What haunts me is trying to think of how to get out of that pit. What is weird is that I know I will never actually end up there, but I have this nagging feeling that I really need to figure out how to get out of it.

How bad is this problem? The Long-Suffering Wife of Your Humble Narrator and I went camping out on Cape Cod recently. I had read the story a month earlier. But there I was wandering down the beaches of Cape Cod, which are gorgeous, and staring at the sand dunes wondering how one could climb them if they were steep and high. Indeed, I started wondering how steep a sand wall could get; what is the maximum angle at which the wall will hold? How high would it have to be in order to prevent enough momentum from carrying you to the top? Is there a way to climb that would make it less likely for the cliff to collapse on you? Is this just a matter of percentages, so that if you do it enough times, eventually you will succeed? If you don’t know if it is possible, but think it might be possible, how many times would you try before giving up? A thousand? Ten thousand? If you spent all day every day trying to climb the sand wall, how many attempts would that be?

Yep. I spent a good chunk of time at Cape Cod imaging how to escape from a nonexistent crater in the desert in India. I am a bit concerned that the next time I spend myself wandering by a river, I’ll spend the same amount of time trying to figure out how to cross it if someone is shooting at me while I am trying to navigate a specific path to avoid the quicksand.

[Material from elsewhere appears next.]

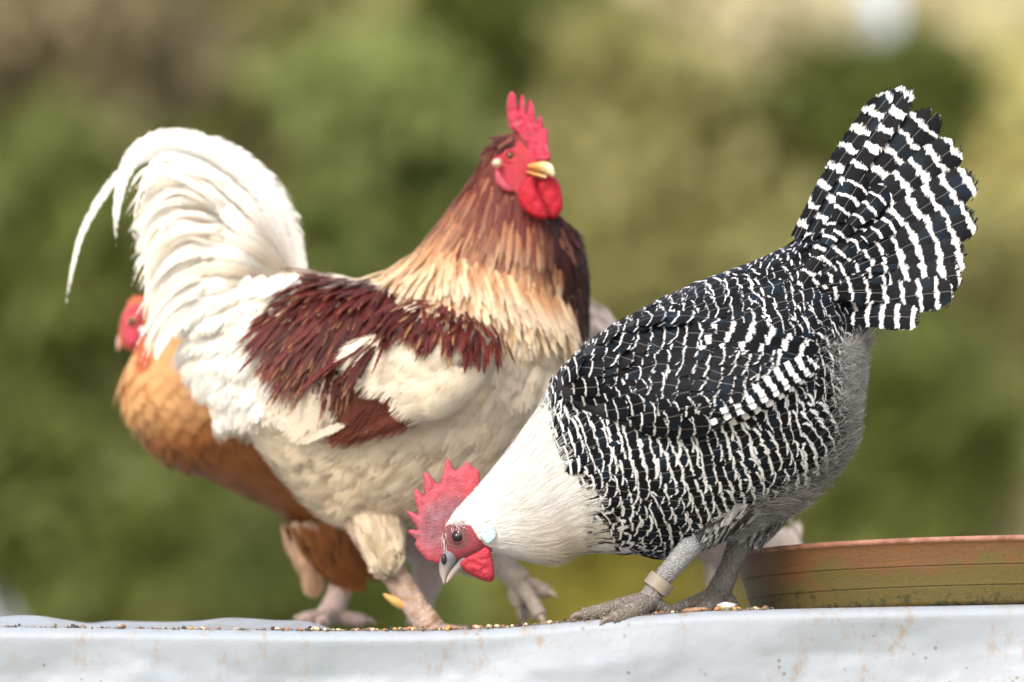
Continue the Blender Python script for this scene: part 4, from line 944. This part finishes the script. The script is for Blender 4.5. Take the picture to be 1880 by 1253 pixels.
# white feathers hanging from the saddle to the fluff below the tail
HANG = [(560, 500), (500, 500), (440, 510), (392, 530), (362, 575), (372, 630), (412, 690), (465, 728), (515, 690), (540, 600)]
gx, gy = hexrows(HANG, 130, 17, 17, .3); n = len(gx)
P, N, ok = cast(bvr, gx, gy); tk = np.clip((470-gx)/150, 0, 1)
Yh = np.where(ok, P[:, 1], RY-.035) - .008 - .014*(1-tk)*0; Yh = np.minimum(Yh, RY-.03 - .035*(1-tk)); P = at(gx, gy, Yh); N = unit(np.where(ok[:, None], N, np.array([-.3, -1, .2])) + np.array([-.2, -1, .1]))
ang = 150 - np.clip((gy-500)/200, 0, 1)*45 + R.normal(0, 10, n); cc = TW*R.uniform(.88, 1.03, (n, 1))*np.where((R.random(n) < .25)[:, None], np.array([1, .95, .87]), 1)
fhg = feathers(P, pxdir(gx, gy, ang), N, .052*R.uniform(.8, 1.25, n), .023*R.uniform(.8, 1.2, n), 'round', h0=.002, lift=.1, curv=1.6, camber=.3, bend=R.normal(-2, 2, n), nl=9, nw=4, base=cc, tip=cc)
emit(fhg, 'saddle_plume', M_plu, roo); emit_joined([fhg.mirror(RY)], 'far_saddle_plume', M_plu, roo)

# ================================================================== BUFF HEN behind
def round_hen(name, label, L_, u0, colf, Y, ds=.016, dw=.016, single=120, droop=-.2):
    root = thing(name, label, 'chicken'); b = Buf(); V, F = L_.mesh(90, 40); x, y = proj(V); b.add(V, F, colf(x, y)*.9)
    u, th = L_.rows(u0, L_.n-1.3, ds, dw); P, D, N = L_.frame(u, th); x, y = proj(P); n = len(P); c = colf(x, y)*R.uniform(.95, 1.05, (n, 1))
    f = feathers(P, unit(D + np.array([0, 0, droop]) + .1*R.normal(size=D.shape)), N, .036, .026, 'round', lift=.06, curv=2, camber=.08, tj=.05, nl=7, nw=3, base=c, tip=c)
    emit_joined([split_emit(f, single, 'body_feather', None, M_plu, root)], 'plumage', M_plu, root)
    return root, b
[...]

I think this means “The Strange Ride of Morrowbie Jukes” is a rather captivating story. Sure, it could be spun as an allegory for British Rule in India, wondering how England will ever extract itself from its Empire. Sure, it can be spun as a gothic tale of horror meant to alarm readers about the scary things that lie outside your safe civilized realm. Sure it could be spun as a pure adventure story.

But, none of those things are the big takeaway I have. I just want to go read a whole book about the physics of sand dunes.